I asked them point blank the reason they never knew about us, or for that matter, any other relatives. They said that Minnie told them that all her brothers and sisters had died in the war (WWII), and she was the only one that had survived. They had no idea about the Sakses or Haymers or Fliegs or Flegs or anybody other than their small family unit of Taylors. One can only speculate what the reasons were. Did she have a falling out with her family? Was she working in an undesirable profession? Was it because she had married a non Jew that, if revealed, would alienate her from her strict Orthodox Jewish father? We’ll never know because my Aunt Minnie, who I had never heard of before a year ago, had died a few years back. It’s a shame.

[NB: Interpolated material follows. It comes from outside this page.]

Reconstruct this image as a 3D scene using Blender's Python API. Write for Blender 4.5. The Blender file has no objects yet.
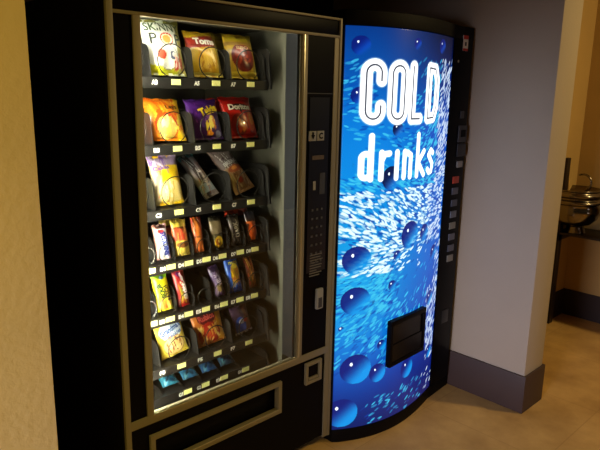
import bpy, bmesh, math, random
import numpy as np
from mathutils import Vector, Matrix
PI = math.pi
S = bpy.context.scene
COL = S.collection

# ------------------------------------------------------------------ camera
cam_data = bpy.data.cameras.new('camera')
cam = bpy.data.objects.new('camera', cam_data); COL.objects.link(cam)
cam_data.sensor_width = 36; cam_data.lens = 598.78 / 600 * 36; cam_data.clip_start = .02
_r = Vector((0.71901, -0.694727, 0.019452)); _u = Vector((0.135695, 0.167778, 0.976441)); _f = Vector((0.681624, 0.699432, -0.214904))
M = Matrix(((_r.x, _u.x, -_f.x, -0.8233), (_r.y, _u.y, -_f.y, -1.6466), (_r.z, _u.z, -_f.z, 1.5442), (0, 0, 0, 1)))
cam.matrix_world = M
S.camera = cam

# ------------------------------------------------------------------ world, exposure, big lights
W = bpy.data.worlds.new('world'); S.world = W; W.use_nodes = True
W.node_tree.nodes['Background'].inputs[0].default_value = (1.0, .72, .45, 1)
W.node_tree.nodes['Background'].inputs[1].default_value = .02
S.view_settings.view_transform = 'Standard'; S.view_settings.look = 'None'
S.view_settings.gamma = 1; S.view_settings.exposure = 0; S.view_settings.use_curve_mapping = False

def area(name, loc, target, size, power, color, sy=None, spread=180):
    l = bpy.data.lights.new(name, 'AREA'); l.shape = 'RECTANGLE' if sy else 'DISK'; l.size = size
    if sy: l.size_y = sy
    l.energy = power; l.color = color; l.spread = math.radians(spread)
    o = bpy.data.objects.new(name, l); COL.objects.link(o); o.location = loc
    o.rotation_euler = (Vector(target) - Vector(loc)).to_track_quat('-Z', 'Y').to_euler()
    return o
area('ceiling_downlight_right', (2.95, -2.1, 2.62), (2.4, -1.0, 0), .22, 32, (1, .74, .32))
area('ceiling_downlight_left', (-1.3, -1.75, 2.62), (-1.0, -.6, 1.1),   .22, 8.6, (1, .76, .15), None, 95)
area('cool_side_fill', (-2.9, -1.35, 1.0), (1.9, -.28, .2), .9, 6.6, (.80, .79, 1), 1.2, 40)  # added cool fill for the column's inner wall

# ------------------------------------------------------------------ materials
def lin(c):
    c = np.asarray(c, float) / 255.0
    return np.where(c <= .04045, c / 12.92, ((c + .055) / 1.055) ** 2.4)
def lt(c): return tuple(lin(c)) + (1,)
MATS = {}
def mat(name, col, rough=.5, metal=0, emit=None, es=0, coat=0, spec=.5, bump=0, bscale=200, var=0, vscale=4, trans=0):
    if name in MATS: return MATS[name]
    m = bpy.data.materials.new(name); m.use_nodes = True; nt = m.node_tree
    b = nt.nodes['Principled BSDF']
    b.inputs['Base Color'].default_value = lt(col); b.inputs['Roughness'].default_value = rough
    b.inputs['Metallic'].default_value = metal; b.inputs['Specular IOR Level'].default_value = spec
    b.inputs['Coat Weight'].default_value = coat; b.inputs['Transmission Weight'].default_value = trans
    if emit is not None:
        b.inputs['Emission Color'].default_value = lt(emit); b.inputs['Emission Strength'].default_value = es
    tc = nt.nodes.new('ShaderNodeTexCoord')
    if var:
        n = nt.nodes.new('ShaderNodeTexNoise'); n.inputs['Scale'].default_value = vscale; n.inputs['Detail'].default_value = 5
        nt.links.new(tc.outputs['Object'], n.inputs['Vector'])
        r = nt.nodes.new('ShaderNodeValToRGB'); c = np.array(col, float)
        r.color_ramp.elements[0].position = .3; r.color_ramp.elements[1].position = .7
        r.color_ramp.elements[0].color = lt(np.clip(c * (1 - var), 0, 255)); r.color_ramp.elements[1].color = lt(np.clip(c * (1 + var), 0, 255))
        nt.links.new(n.outputs['Fac'], r.inputs['Fac']); nt.links.new(r.outputs['Color'], b.inputs['Base Color'])
    if bump:
        n = nt.nodes.new('ShaderNodeTexNoise'); n.inputs['Scale'].default_value = bscale; n.inputs['Detail'].default_value = 3
        nt.links.new(tc.outputs['Object'], n.inputs['Vector'])
        bp = nt.nodes.new('ShaderNodeBump'); bp.inputs['Strength'].default_value = bump; bp.inputs['Distance'].default_value = .002
        nt.links.new(n.outputs['Fac'], bp.inputs['Height']); nt.links.new(bp.outputs['Normal'], b.inputs['Normal'])
    MATS[name] = m; return m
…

I would have really liked to have met her and find out about her strange and obviously intriguing life. If nothing else, we have a much larger family that before and, if things go as I hope, there will be many more family reunions in the future.
It turned out to be a wonderful New Years. We weren’t bored, they weren’t crazy (we’ll at least not the serial killer or drooling village idiot crazy) and if they ever come to Tennessee, it is guaranteed that they will not only have a place to stay, but will have to sample my Chicken Parmesan or Spaghetti with Clam Sauce ala Haymer. Maybe even play a little music.